Sindicatos e desregulamentação

Passei a semana santa de 1997 na biblioteca da Organização Internacional do Trabalho, em Genebra. Em 1985 assisti ali mesmo o lançamento de um pequeno livro no qual o autor, depois de documentar o forte declínio do movimento sindical dos Estados Unidos no período de 1950-85, lançou a hipótese de que aquele país, que já teve quase 40% dos seus trabalhadores sindicalizados, chegaria no fim do século com menos de 15% (Charles Rehmus, The Future of Industrial Relations in the United States, 1985).

Não deu outra. Em 1997, eram apenas 14%. Do total da força de trabalho (130 milhões), apenas 20 milhões tinham carteirinha de sindicato. Cerca de 110 milhões não eram sindicalizados, não negociavam coletivamente e não eram cobertos por contratos coletivos de trabalho.

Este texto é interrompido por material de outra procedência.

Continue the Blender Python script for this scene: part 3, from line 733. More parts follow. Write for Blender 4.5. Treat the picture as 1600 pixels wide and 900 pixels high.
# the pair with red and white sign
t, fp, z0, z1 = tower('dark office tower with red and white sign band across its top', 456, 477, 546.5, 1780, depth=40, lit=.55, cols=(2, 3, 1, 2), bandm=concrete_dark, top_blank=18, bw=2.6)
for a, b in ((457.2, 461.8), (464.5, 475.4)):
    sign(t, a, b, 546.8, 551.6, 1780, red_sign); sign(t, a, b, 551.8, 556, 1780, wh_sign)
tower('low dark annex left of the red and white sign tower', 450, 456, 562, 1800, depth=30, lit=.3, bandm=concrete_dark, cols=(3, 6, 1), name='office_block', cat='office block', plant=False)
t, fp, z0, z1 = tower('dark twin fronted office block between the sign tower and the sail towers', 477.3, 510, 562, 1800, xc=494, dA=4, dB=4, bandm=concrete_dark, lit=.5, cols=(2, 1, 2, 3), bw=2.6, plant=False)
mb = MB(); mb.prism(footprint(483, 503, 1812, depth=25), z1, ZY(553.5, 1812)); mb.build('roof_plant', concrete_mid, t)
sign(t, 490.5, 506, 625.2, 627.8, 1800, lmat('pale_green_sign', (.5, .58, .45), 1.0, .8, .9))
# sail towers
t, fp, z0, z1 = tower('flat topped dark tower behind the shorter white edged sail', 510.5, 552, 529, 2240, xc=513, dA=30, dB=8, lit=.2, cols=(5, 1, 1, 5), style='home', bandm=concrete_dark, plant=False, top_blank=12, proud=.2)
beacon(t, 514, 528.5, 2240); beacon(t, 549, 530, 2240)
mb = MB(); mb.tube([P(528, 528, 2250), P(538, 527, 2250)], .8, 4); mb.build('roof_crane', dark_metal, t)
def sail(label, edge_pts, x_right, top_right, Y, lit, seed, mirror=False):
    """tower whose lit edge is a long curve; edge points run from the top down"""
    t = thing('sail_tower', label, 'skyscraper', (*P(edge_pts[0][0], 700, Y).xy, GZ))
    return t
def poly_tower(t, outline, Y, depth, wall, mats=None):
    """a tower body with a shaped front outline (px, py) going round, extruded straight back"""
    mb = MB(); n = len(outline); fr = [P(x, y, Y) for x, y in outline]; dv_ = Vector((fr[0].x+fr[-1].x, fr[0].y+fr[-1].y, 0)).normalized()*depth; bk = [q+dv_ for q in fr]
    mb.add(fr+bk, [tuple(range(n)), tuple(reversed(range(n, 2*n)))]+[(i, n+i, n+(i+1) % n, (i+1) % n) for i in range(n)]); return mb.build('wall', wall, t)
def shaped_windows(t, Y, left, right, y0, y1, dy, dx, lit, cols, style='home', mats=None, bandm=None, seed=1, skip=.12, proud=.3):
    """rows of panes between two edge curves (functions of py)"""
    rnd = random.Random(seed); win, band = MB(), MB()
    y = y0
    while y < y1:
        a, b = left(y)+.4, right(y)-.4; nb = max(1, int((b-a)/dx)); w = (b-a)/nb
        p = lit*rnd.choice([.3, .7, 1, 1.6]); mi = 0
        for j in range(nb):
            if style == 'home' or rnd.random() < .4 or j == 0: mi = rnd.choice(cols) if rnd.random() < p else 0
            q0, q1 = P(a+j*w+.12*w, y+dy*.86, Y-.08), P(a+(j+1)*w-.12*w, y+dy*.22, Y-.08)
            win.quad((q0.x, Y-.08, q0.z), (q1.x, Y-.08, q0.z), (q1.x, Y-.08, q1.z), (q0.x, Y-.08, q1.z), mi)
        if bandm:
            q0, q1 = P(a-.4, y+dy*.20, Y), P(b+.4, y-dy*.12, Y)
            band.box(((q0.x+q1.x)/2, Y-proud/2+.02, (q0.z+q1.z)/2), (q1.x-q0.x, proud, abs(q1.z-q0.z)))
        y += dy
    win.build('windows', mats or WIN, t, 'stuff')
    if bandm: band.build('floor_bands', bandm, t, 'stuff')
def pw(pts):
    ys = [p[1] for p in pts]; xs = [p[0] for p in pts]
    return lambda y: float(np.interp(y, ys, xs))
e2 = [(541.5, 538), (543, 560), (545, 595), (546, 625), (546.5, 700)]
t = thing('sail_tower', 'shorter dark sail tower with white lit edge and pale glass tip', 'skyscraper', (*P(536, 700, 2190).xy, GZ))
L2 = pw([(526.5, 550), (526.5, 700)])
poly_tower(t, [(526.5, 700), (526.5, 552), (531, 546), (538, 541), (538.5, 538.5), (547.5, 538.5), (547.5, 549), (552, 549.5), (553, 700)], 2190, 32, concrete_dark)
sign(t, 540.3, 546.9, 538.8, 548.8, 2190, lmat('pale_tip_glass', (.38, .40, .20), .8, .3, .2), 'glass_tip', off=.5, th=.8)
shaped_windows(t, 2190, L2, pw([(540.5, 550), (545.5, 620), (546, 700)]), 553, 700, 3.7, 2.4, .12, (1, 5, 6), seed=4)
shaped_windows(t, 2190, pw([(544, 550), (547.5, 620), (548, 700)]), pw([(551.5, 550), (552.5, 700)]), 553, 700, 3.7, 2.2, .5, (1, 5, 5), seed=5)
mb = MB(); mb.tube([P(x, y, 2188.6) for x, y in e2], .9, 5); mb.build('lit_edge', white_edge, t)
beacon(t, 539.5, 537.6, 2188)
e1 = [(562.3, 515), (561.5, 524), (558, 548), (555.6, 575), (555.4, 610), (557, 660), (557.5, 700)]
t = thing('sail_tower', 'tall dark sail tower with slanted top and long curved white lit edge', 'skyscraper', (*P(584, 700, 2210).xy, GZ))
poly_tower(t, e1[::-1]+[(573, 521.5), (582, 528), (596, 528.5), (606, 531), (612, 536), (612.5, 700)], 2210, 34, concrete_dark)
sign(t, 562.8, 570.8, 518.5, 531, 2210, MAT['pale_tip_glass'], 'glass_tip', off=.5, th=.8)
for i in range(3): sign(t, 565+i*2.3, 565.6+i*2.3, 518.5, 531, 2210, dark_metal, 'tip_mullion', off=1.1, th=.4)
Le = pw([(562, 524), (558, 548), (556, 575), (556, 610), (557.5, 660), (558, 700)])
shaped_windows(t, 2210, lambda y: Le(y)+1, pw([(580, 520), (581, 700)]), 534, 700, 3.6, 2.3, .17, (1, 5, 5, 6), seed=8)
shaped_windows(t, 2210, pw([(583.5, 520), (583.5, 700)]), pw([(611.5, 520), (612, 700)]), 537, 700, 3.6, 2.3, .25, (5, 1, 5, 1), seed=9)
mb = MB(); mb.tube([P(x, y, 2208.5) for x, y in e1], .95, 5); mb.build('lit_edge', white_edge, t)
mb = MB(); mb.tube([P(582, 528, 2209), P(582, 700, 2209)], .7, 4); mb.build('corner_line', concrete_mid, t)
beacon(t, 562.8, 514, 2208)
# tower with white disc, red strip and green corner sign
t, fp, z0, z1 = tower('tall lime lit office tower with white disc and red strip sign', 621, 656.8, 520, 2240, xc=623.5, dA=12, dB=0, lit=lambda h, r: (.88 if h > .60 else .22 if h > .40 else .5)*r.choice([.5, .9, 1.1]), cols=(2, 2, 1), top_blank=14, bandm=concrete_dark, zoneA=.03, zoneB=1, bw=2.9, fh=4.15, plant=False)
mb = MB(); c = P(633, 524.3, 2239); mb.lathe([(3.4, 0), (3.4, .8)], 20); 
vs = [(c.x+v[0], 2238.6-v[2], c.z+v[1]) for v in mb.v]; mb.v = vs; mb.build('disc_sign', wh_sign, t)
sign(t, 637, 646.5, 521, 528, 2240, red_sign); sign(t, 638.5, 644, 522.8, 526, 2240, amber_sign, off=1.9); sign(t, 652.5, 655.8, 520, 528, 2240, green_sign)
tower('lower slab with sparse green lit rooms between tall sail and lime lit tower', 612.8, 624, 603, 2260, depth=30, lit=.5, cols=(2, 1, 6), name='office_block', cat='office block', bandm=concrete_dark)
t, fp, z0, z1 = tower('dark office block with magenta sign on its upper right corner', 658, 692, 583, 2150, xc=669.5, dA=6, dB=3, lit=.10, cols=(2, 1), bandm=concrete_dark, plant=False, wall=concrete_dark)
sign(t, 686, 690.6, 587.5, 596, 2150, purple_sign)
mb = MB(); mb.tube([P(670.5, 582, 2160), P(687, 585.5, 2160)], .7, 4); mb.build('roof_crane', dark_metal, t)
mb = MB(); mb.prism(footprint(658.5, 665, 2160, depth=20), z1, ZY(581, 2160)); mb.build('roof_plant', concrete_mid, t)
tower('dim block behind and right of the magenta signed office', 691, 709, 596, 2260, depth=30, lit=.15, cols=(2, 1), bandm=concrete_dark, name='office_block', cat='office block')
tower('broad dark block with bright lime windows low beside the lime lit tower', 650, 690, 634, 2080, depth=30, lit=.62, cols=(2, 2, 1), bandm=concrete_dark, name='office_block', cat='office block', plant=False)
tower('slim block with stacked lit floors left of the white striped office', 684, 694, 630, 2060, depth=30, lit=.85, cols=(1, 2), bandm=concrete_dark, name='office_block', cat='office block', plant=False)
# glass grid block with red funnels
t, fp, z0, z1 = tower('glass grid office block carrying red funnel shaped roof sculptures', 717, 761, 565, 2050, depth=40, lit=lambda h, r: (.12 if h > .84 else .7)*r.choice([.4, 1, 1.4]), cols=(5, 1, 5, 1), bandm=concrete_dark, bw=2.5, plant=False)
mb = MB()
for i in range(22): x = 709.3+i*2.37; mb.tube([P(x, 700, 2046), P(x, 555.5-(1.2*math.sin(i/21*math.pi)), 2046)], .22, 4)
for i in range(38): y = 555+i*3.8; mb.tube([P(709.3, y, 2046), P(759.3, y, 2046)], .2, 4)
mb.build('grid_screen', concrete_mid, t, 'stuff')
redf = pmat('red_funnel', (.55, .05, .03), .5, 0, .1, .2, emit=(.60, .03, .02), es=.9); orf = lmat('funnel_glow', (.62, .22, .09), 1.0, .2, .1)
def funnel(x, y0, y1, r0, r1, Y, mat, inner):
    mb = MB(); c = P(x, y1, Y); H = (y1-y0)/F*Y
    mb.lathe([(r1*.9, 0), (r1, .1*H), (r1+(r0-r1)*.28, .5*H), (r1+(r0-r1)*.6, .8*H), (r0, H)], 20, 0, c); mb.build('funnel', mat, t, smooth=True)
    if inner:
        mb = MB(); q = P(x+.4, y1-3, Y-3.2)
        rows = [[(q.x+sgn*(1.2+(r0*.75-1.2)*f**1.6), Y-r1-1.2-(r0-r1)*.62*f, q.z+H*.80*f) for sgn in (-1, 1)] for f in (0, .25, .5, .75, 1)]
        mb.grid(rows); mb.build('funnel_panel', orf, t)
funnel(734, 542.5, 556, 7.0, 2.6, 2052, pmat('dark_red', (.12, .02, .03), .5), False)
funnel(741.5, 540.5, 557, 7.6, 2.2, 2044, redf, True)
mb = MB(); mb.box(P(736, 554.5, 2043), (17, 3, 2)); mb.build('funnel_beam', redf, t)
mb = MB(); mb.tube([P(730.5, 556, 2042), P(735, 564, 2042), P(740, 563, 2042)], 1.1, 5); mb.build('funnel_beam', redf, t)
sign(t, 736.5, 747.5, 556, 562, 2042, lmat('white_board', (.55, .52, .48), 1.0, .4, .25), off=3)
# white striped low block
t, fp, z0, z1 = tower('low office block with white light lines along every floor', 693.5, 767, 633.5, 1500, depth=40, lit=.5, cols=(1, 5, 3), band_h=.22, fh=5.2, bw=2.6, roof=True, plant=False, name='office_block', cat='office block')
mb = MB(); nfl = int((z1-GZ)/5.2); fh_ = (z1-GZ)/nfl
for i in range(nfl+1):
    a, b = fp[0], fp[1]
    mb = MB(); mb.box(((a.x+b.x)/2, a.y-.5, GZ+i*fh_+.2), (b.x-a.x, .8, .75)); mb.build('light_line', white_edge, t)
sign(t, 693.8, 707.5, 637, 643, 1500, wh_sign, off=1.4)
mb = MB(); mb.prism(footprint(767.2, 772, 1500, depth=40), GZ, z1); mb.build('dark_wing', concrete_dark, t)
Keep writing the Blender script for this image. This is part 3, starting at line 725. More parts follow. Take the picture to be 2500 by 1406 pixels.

Como os americanos são contratados? Na base do contrato individual. Os que endeusam o contrato coletivo de trabalho terão um susto ao verificar que essa modalidade de contratação está desaparecendo. Na Europa, a sobrevida será mais longa mas, ali também, a contratação individual avança.

A crise do sindicalismo é mundial. As suas causas estão presentes também no Brasil: o desemprego industrial, a revolução tecnológica, a globalização, a feminização da mão de obra e a expansão dos funcionários de "colarinho branco".

O professor Rehmus acrescentou mais um fator. Nas décadas de 60-70, os Estados Unidos aprovaram novas leis trabalhistas que passaram a dar aos trabalhadores a segurança que antes era conseguida através dos contratos coletivos com a ajuda dos sindicatos.

Isso representou uma grande guinada na tradição negocial daquele país. Os estados também aprovaram leis trabalhistas. Mas, alguns tornaram-se mais legalistas do que outros.

Surgiu, assim, um bom laboratório para se testar o impacto da regulamentação nas condições de trabalho. Uma primeira avaliação, revelou que os salários mais altos e a maior capacidade de geração de empregos estão nos estados menos regulamentados (Lazarus Lang, A Libertarian View of Trade Unions, 1996).

Um laboratório semelhante existe na Oceania. A Austrália e a Nova Zelândia têm forte tradição legalista. A Austrália se manteve assim. Mas, a Nova Zelândia promoveu, em 1991, uma extensa desregulamentação trabalhista.

A avaliação dos primeiros cinco anos na Nova Zelândia mostrou que trabalhadores e empresários gostaram da liberdade conquistada. As partes estão negociando das mais variadas maneiras, inclusive através de sindicatos e associações.

Mas, em lugar de negociações nacionais e sujeitas à arbitragem compulsória, como ocorre na Austrália, os empregados e empregadores neo-zelandeses optaram por negociações descentralizadas ao nível das empresas. Resultado: o emprego cresceu, o desemprego diminuiu, o salário subiu e a economia retomou sua posição de forte exportadora e geradora de divisas.

No Brasil, não se pode querer copiar este ou aquele modelo. Mas, convém não ignorá-los. Os relatos acima São lições práticas que podem nos ajudar a encontrar o nosso caminho, especialmente nesta hora em que os sindicatos brasileiros perdem filiados, receita e prestígio.

A recuperação de tudo isso será certamente mais fácil dentro de um quadro legal flexível. Os sindicatos que sobreviverem serão os que se preparam desde já para perder o monopólio da negociação e a das receitas compulsórias. As condições econômicas e sociais dos últimos 30 anos mudaram mais do que nos 300 anos anteriores. Velhas instituições não sobrevivem nos novos tempos. é preciso mudar. Mudar e viver.